С публикацией «Скотного двора» ничего не получалось. Оруэлл подумывал даже об издании книги за свой счет и обсуждал с Дэвидом Астором возможность получения денег в долг. В самом конце июля рукопись отправилась к очередному издателю — на этот раз к Варбургу. Удивительно, что Варбург не был в числе первых адресатов — ведь именно он напечатал книгу «Памяти Каталонии», от которой отказывались другие издательства, а затем еще и «Льва и единорога» и знал о существовании новой рукописи: еще в начале 1944 года Оруэлл пришел к нему и предложил издать произведение, над которым завершал работу, правда, уже тогда усомнившись: «Книга о животных, которые восстают против фермера, и она носит очень антироссийский характер. Я не думаю, что она вам понравится»{579}.

В конце 1944 года Варбург, получив рукопись и ознакомившись с ней, согласился принять ее к публикации, предупредив автора, что какое-то время придется подождать в связи с крайней нехваткой бумаги. Дефицит бумаги в стране действительно существовал, она распределялась в централизованном порядке, причем самые мелкие издательства и малотиражные газеты и журналы в список получателей не включались и в результате были вынуждены закрыться. Черед книги Оруэлла подошел как раз вовремя — летом 1945-го: закончилась война, СССР перестал быть союзником, а Сталин — лидером, от которого зависел ход войны. Росла взаимная подозрительность, приближалась холодная война. Пришло время оруэлловской сказки.

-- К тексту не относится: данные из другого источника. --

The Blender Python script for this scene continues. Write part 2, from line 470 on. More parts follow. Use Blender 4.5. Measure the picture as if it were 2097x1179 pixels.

Она была опубликована через несколько дней после атомных бомбардировок Хиросимы и Нагасаки. Для своей книги Оруэлл написал предисловие «Свобода печати», предварительно договорившись с издателем, чтобы в гранках для него было оставлено соответствующее количество страниц. Но когда Варбург прочел предисловие, он пришел в ужас: это был подлинный обвинительный акт по поводу отсутствия в Великобритании реальной свободы печати: «Самое чудовищное в литературной цензуре в Англии заключается в том, что она по большей части носит добровольный характер. Непопулярные идеи заглушаются, неудобные факты замалчиваются, так что в официальном запрете просто нет никакой нужды».